L’incapacité du gouvernement à endiguer le mouvement insurrectionnel a par ailleurs conduit à une multiplication des acteurs sécuritaires présents sur le terrain. Des groupes privés, tels que Wagner ou la compagnie sud-africaine Dyck Advisory Group, ont ainsi soutenu les forces mozambicaines, mais les résultats obtenus furent plus que limités. Le Rwanda, dont la position en République démocratique du Congo n’a pas manqué de faire réagir à Bruxelles lors de la validation des aides aux forces militaires rwandaise, s’impose comme le partenaire privilégié du gouvernement mozambicain. Le déploiement de la force de la Communauté de développement d’Afrique australe (SAMIM) entre 2021 et juillet 2024 n’a pas connu la même réactivité de la part de Maputo, et a souffert de délais d’accords importants, en dépit de son efficacité sur le terrain. La Tanzanie s’est quant à elle limitée à la sécurisation de sa frontière avec le Cabo Delgado, en obtenant malgré tout des résultats probants lors d’opérations conjointes avec la SAMIM. La présence rwandaise a par ailleurs suscité une vive préoccupation pour le gouvernement tanzanien, qui cherche à rétablir des liens historiques avec Maputo autant qu’à concurrencer l’influence de Kigali. Enfin, l’Union européenne, la Chine et les États-Unis participent à l’entrainement des forces armées mozambicaines, mais il est difficile d’évaluer l’efficacité et la conditionnalité de ce soutien, au regard notamment du manque de transparence de certains acteurs. Compte tenu de la dégradation du contexte politique et humanitaire, les capacités de Maputo à rétablir son contrôle sur la situation semblent pour le moins compromises. Le risque de recrudescence des attaques du groupe Al-Shabab, déjà intensifié suite au départ de la SAMIM en juillet 2024, pourrait croître suite à l’évasion de près de 1 500 prisonniers, nombreux étant ceux affiliés aux réseaux islamistes.

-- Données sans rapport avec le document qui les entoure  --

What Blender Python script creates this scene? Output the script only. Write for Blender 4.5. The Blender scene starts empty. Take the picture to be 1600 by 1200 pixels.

La persistance d’une situation économique dégradée à la suite du scandale des dettes cachées, ainsi que le retard pris dans l’exploitation des ressources gazières limitent encore les marges de manœuvre du gouvernement. L’entreprise française Total, en plus des accusations d’exactions commises sur son site d’exploitation par des soldats mozambicains, a dû retarder la reprise de ses activités au Cabo Delgado.  

Entre sécurisation de routes maritimes clés, luttes d’influence régionales et positionnement des puissances internationales pour l’accès à des marchés énergétiques d’importance, le Mozambique se trouve au cœur d’intérêts concurrents, et ses institutions politiques apparaissent bien mal armées pour que des perspectives d’amélioration de fond puissent être envisagées. Le leader de l’opposition, Venancio Mondlane, a récemment exclu toute éventualité de participation au gouvernement, auquel il dit laisser un mois pour enclencher les réformes nécessaires à l’assainissement de la vie publique. Dans un contexte de réorganisation de l’État islamique (EI) sur le continent africain, il est difficile de prédire quelles seront les conséquences pour l’insurrection au Cabo Delgado qui, bien que relativement indépendante, jouit d’un support transnational via les positions de l’EI en Somalie notamment. Reste à savoir si les récents bombardements américains conduiront à des effets tangibles sur le groupe Al-Shabab.


[1] Ces dernières avaient fait l’objet de multiples critiques de fraudes électorales, par ailleurs confirmées par les observateurs internationaux.